* **Data provided**
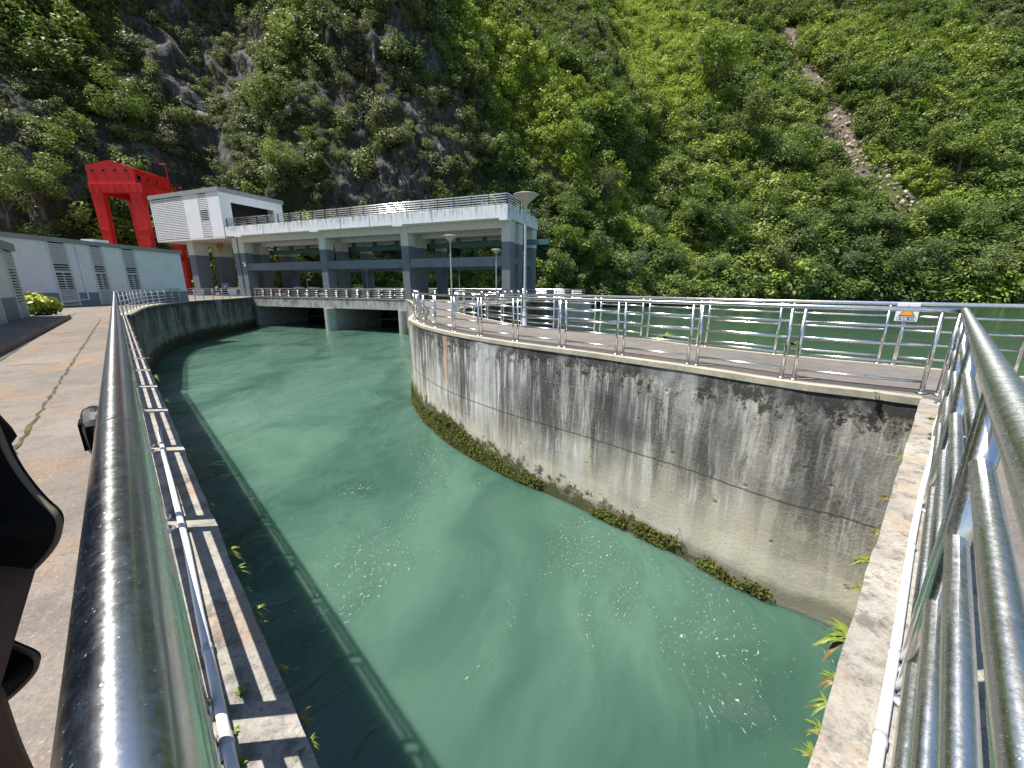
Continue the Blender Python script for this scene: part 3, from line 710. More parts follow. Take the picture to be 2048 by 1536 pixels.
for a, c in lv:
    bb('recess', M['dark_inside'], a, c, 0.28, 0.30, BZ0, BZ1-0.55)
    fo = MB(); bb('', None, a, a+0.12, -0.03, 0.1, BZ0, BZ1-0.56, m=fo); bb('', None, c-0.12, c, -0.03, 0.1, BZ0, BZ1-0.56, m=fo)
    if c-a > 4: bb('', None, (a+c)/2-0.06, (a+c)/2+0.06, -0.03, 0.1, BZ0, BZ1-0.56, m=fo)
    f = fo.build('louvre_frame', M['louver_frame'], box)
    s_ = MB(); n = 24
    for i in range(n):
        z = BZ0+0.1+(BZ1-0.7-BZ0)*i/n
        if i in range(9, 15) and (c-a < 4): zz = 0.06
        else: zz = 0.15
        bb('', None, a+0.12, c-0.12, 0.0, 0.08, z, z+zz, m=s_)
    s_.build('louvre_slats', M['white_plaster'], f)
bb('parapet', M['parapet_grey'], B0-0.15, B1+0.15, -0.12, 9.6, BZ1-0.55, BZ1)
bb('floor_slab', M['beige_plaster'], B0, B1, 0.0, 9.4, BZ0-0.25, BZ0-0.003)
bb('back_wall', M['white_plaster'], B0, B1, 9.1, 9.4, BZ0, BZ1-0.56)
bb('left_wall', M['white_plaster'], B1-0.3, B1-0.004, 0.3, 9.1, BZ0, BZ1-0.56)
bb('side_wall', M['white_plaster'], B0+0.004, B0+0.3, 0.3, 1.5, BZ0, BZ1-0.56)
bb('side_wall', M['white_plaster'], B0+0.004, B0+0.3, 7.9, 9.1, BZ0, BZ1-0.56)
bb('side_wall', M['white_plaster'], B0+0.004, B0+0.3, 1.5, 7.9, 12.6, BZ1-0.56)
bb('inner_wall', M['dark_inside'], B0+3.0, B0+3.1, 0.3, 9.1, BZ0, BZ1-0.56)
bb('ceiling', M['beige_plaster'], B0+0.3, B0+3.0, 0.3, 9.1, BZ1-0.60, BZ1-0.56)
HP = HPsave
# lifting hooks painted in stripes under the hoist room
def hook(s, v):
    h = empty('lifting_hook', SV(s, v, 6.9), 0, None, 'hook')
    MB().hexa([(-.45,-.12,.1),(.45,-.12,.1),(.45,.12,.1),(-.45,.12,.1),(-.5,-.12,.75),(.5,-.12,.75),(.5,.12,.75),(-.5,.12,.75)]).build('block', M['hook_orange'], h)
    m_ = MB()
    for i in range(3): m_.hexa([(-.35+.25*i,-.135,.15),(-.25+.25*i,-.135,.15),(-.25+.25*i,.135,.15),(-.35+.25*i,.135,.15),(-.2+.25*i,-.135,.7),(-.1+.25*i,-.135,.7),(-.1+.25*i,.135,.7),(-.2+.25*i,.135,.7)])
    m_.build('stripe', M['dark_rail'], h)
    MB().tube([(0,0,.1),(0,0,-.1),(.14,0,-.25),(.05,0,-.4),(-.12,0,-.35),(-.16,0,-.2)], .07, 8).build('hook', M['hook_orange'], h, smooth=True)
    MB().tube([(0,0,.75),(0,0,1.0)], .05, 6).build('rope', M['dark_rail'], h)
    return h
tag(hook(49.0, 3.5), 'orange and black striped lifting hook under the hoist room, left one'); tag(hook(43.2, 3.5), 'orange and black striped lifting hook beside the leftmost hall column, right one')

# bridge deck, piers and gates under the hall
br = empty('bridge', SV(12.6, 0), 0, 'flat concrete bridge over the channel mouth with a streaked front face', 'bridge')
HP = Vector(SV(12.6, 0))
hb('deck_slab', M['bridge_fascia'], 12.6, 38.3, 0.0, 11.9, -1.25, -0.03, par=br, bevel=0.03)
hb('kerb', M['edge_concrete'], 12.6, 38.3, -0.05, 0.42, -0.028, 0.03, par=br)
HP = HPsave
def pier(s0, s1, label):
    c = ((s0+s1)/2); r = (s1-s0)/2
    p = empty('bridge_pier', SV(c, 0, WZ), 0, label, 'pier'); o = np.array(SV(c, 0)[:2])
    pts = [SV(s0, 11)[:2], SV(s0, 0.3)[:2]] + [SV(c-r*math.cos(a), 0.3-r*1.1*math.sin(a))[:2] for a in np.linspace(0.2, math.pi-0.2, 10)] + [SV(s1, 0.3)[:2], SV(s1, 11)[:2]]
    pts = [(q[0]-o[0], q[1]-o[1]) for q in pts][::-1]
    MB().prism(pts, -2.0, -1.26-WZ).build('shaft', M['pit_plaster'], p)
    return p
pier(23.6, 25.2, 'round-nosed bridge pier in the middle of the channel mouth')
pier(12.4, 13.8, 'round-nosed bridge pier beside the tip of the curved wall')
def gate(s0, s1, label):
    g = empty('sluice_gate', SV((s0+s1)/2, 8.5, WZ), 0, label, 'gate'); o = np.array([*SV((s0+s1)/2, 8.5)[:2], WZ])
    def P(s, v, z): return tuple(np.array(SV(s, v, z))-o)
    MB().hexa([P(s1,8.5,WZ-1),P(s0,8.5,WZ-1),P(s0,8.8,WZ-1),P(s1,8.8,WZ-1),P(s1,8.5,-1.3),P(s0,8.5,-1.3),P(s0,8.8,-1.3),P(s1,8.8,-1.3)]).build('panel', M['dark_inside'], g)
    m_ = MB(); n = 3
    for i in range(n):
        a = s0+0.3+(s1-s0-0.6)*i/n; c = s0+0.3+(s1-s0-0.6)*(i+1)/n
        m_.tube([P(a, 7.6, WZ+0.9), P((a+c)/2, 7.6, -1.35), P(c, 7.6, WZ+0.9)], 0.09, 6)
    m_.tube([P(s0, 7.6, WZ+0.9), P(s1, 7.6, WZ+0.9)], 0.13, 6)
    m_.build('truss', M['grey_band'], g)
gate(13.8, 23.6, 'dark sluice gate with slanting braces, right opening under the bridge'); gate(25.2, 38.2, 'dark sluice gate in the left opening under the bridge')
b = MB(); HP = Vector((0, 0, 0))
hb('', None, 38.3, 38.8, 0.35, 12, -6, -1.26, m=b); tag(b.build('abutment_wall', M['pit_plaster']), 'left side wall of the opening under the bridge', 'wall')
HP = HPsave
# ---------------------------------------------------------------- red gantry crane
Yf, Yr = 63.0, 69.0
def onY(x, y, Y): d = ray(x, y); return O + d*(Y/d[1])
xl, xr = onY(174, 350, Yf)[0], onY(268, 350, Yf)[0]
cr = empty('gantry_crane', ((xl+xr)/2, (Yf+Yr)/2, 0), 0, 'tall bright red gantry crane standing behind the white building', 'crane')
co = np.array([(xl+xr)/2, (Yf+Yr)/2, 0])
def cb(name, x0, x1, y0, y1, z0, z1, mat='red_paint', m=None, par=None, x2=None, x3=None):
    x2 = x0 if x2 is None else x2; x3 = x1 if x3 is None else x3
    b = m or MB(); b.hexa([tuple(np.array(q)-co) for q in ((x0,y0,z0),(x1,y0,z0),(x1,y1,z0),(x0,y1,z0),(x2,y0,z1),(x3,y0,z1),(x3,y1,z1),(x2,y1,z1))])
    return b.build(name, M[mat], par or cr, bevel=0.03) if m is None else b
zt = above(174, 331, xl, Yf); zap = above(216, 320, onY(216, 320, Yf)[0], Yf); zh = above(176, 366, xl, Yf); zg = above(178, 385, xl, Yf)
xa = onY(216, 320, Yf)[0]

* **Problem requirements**
Retype each line of the listing above word for word. Exclude the pictures.

* **Solution**
Continue the Blender Python script for this scene: part 3, from line 710. More parts follow. Take the picture to be 2048 by 1536 pixels.
for a, c in lv:
    bb('recess', M['dark_inside'], a, c, 0.28, 0.30, BZ0, BZ1-0.55)
    fo = MB(); bb('', None, a, a+0.12, -0.03, 0.1, BZ0, BZ1-0.56, m=fo); bb('', None, c-0.12, c, -0.03, 0.1, BZ0, BZ1-0.56, m=fo)
    if c-a > 4: bb('', None, (a+c)/2-0.06, (a+c)/2+0.06, -0.03, 0.1, BZ0, BZ1-0.56, m=fo)
    f = fo.build('louvre_frame', M['louver_frame'], box)
    s_ = MB(); n = 24
    for i in range(n):
        z = BZ0+0.1+(BZ1-0.7-BZ0)*i/n
        if i in range(9, 15) and (c-a < 4): zz = 0.06
        else: zz = 0.15
        bb('', None, a+0.12, c-0.12, 0.0, 0.08, z, z+zz, m=s_)
    s_.build('louvre_slats', M['white_plaster'], f)
bb('parapet', M['parapet_grey'], B0-0.15, B1+0.15, -0.12, 9.6, BZ1-0.55, BZ1)
bb('floor_slab', M['beige_plaster'], B0, B1, 0.0, 9.4, BZ0-0.25, BZ0-0.003)
bb('back_wall', M['white_plaster'], B0, B1, 9.1, 9.4, BZ0, BZ1-0.56)
bb('left_wall', M['white_plaster'], B1-0.3, B1-0.004, 0.3, 9.1, BZ0, BZ1-0.56)
bb('side_wall', M['white_plaster'], B0+0.004, B0+0.3, 0.3, 1.5, BZ0, BZ1-0.56)
bb('side_wall', M['white_plaster'], B0+0.004, B0+0.3, 7.9, 9.1, BZ0, BZ1-0.56)
bb('side_wall', M['white_plaster'], B0+0.004, B0+0.3, 1.5, 7.9, 12.6, BZ1-0.56)
bb('inner_wall', M['dark_inside'], B0+3.0, B0+3.1, 0.3, 9.1, BZ0, BZ1-0.56)
bb('ceiling', M['beige_plaster'], B0+0.3, B0+3.0, 0.3, 9.1, BZ1-0.60, BZ1-0.56)
HP = HPsave
# lifting hooks painted in stripes under the hoist room
def hook(s, v):
    h = empty('lifting_hook', SV(s, v, 6.9), 0, None, 'hook')
    MB().hexa([(-.45,-.12,.1),(.45,-.12,.1),(.45,.12,.1),(-.45,.12,.1),(-.5,-.12,.75),(.5,-.12,.75),(.5,.12,.75),(-.5,.12,.75)]).build('block', M['hook_orange'], h)
    m_ = MB()
    for i in range(3): m_.hexa([(-.35+.25*i,-.135,.15),(-.25+.25*i,-.135,.15),(-.25+.25*i,.135,.15),(-.35+.25*i,.135,.15),(-.2+.25*i,-.135,.7),(-.1+.25*i,-.135,.7),(-.1+.25*i,.135,.7),(-.2+.25*i,.135,.7)])
    m_.build('stripe', M['dark_rail'], h)
    MB().tube([(0,0,.1),(0,0,-.1),(.14,0,-.25),(.05,0,-.4),(-.12,0,-.35),(-.16,0,-.2)], .07, 8).build('hook', M['hook_orange'], h, smooth=True)
    MB().tube([(0,0,.75),(0,0,1.0)], .05, 6).build('rope', M['dark_rail'], h)
    return h
tag(hook(49.0, 3.5), 'orange and black striped lifting hook under the hoist room, left one'); tag(hook(43.2, 3.5), 'orange and black striped lifting hook beside the leftmost hall column, right one')

# bridge deck, piers and gates under the hall
br = empty('bridge', SV(12.6, 0), 0, 'flat concrete bridge over the channel mouth with a streaked front face', 'bridge')
HP = Vector(SV(12.6, 0))
hb('deck_slab', M['bridge_fascia'], 12.6, 38.3, 0.0, 11.9, -1.25, -0.03, par=br, bevel=0.03)
hb('kerb', M['edge_concrete'], 12.6, 38.3, -0.05, 0.42, -0.028, 0.03, par=br)
HP = HPsave
def pier(s0, s1, label):
    c = ((s0+s1)/2); r = (s1-s0)/2
    p = empty('bridge_pier', SV(c, 0, WZ), 0, label, 'pier'); o = np.array(SV(c, 0)[:2])
    pts = [SV(s0, 11)[:2], SV(s0, 0.3)[:2]] + [SV(c-r*math.cos(a), 0.3-r*1.1*math.sin(a))[:2] for a in np.linspace(0.2, math.pi-0.2, 10)] + [SV(s1, 0.3)[:2], SV(s1, 11)[:2]]
    pts = [(q[0]-o[0], q[1]-o[1]) for q in pts][::-1]
    MB().prism(pts, -2.0, -1.26-WZ).build('shaft', M['pit_plaster'], p)
    return p
pier(23.6, 25.2, 'round-nosed bridge pier in the middle of the channel mouth')
pier(12.4, 13.8, 'round-nosed bridge pier beside the tip of the curved wall')
def gate(s0, s1, label):
    g = empty('sluice_gate', SV((s0+s1)/2, 8.5, WZ), 0, label, 'gate'); o = np.array([*SV((s0+s1)/2, 8.5)[:2], WZ])
    def P(s, v, z): return tuple(np.array(SV(s, v, z))-o)
    MB().hexa([P(s1,8.5,WZ-1),P(s0,8.5,WZ-1),P(s0,8.8,WZ-1),P(s1,8.8,WZ-1),P(s1,8.5,-1.3),P(s0,8.5,-1.3),P(s0,8.8,-1.3),P(s1,8.8,-1.3)]).build('panel', M['dark_inside'], g)
    m_ = MB(); n = 3
    for i in range(n):
        a = s0+0.3+(s1-s0-0.6)*i/n; c = s0+0.3+(s1-s0-0.6)*(i+1)/n
        m_.tube([P(a, 7.6, WZ+0.9), P((a+c)/2, 7.6, -1.35), P(c, 7.6, WZ+0.9)], 0.09, 6)
    m_.tube([P(s0, 7.6, WZ+0.9), P(s1, 7.6, WZ+0.9)], 0.13, 6)
    m_.build('truss', M['grey_band'], g)
gate(13.8, 23.6, 'dark sluice gate with slanting braces, right opening under the bridge'); gate(25.2, 38.2, 'dark sluice gate in the left opening under the bridge')
b = MB(); HP = Vector((0, 0, 0))
hb('', None, 38.3, 38.8, 0.35, 12, -6, -1.26, m=b); tag(b.build('abutment_wall', M['pit_plaster']), 'left side wall of the opening under the bridge', 'wall')
HP = HPsave
# ---------------------------------------------------------------- red gantry crane
Yf, Yr = 63.0, 69.0
def onY(x, y, Y): d = ray(x, y); return O + d*(Y/d[1])
xl, xr = onY(174, 350, Yf)[0], onY(268, 350, Yf)[0]
cr = empty('gantry_crane', ((xl+xr)/2, (Yf+Yr)/2, 0), 0, 'tall bright red gantry crane standing behind the white building', 'crane')
co = np.array([(xl+xr)/2, (Yf+Yr)/2, 0])
def cb(name, x0, x1, y0, y1, z0, z1, mat='red_paint', m=None, par=None, x2=None, x3=None):
    x2 = x0 if x2 is None else x2; x3 = x1 if x3 is None else x3
    b = m or MB(); b.hexa([tuple(np.array(q)-co) for q in ((x0,y0,z0),(x1,y0,z0),(x1,y1,z0),(x0,y1,z0),(x2,y0,z1),(x3,y0,z1),(x3,y1,z1),(x2,y1,z1))])
    return b.build(name, M[mat], par or cr, bevel=0.03) if m is None else b
zt = above(174, 331, xl, Yf); zap = above(216, 320, onY(216, 320, Yf)[0], Yf); zh = above(176, 366, xl, Yf); zg = above(178, 385, xl, Yf)
xa = onY(216, 320, Yf)[0]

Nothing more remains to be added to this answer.